Some of you may remember the incident in the video snippet below from the University of Cape Town #Fallist Movement’s call for #ScienceMustFall in October 2016.

Postmodernism advocates for a more pluralist approach and sees science as just another narrative. The arguable cultural partialities in certain scientific narratives notwithstanding, science is an unbiased, self-correcting and valuable process that can be applied to help understand the world around us.

Science has been battling postmodern thinking for a while.  So where does that leave us data scientists?

Data Science

Despite the shock and horror of Post-truth 2016, I don’t think we as data scientists have a crisis at all, but rather a number of key challenges that we should address and continue to address.

  1. The value of what we do is typically quantifiable. Do you believe opinion or gut trumps the data?  You can test it to determine so.  Will a new model provide the lift that the analyst suggests?  Run a randomised champion/challenger test with pre-defined metrics to measure over a predetermined period of time.
  2. For many, just like the British and American electorate, consuming the flood of new information (data) feels like trying to drink from a fire hydrant. It’s easy to give up, but adopting appropriate techniques and technology in a well-planned methodical manner, will bring value to your business. Principa advocate the 3D approach
  3. If you’re utilising data to make decisions or looking for value in data, conduct your analysis or run your models always with key scientific principals in mind (for example: randomisation, statistical significance, champion/challenger testing, cherry picking, confidence in your data, sampling, confidence intervals, boot-strapping, extrapolation, inferences, etc.)
  4. The last point is education of the cynics and the uninformed.
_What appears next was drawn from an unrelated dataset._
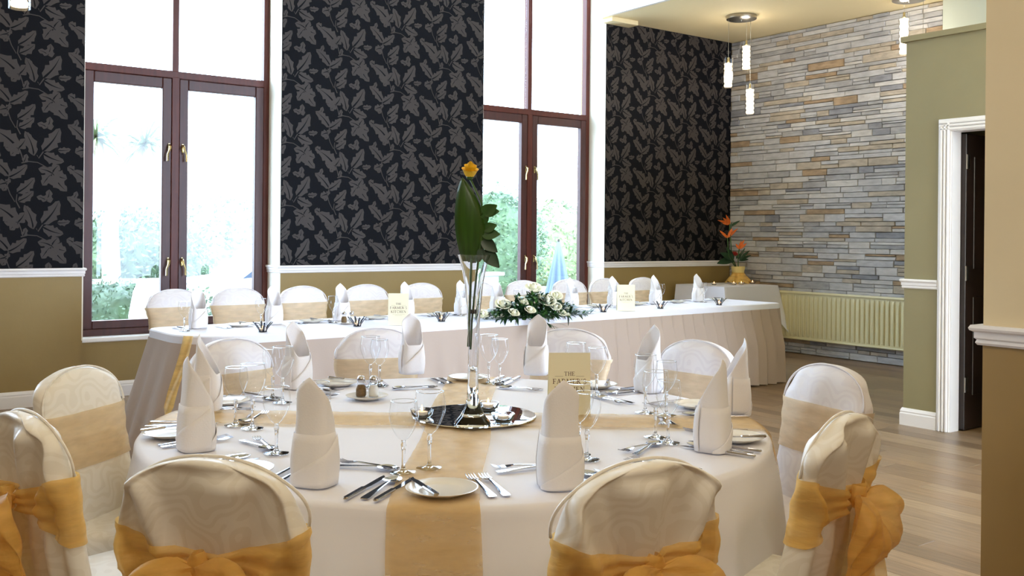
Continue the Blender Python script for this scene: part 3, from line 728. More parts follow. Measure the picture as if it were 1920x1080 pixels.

We need to be evangelists for our trade and honest proprietors too.  Information is the new wealth, but only if translated into wisdom and data science enables us to do this.

Conclusion

As the world navigates itself through fake news, echo chambers and post-truth, we data scientists will continue to work to harness the value in the data out there. Unlike politics, fortunately the decisions we make in business are not popularity contests. Even if a debate around the board-room becomes political, we will still have the ability to test our models and hypotheses through sound data science. Embrace it!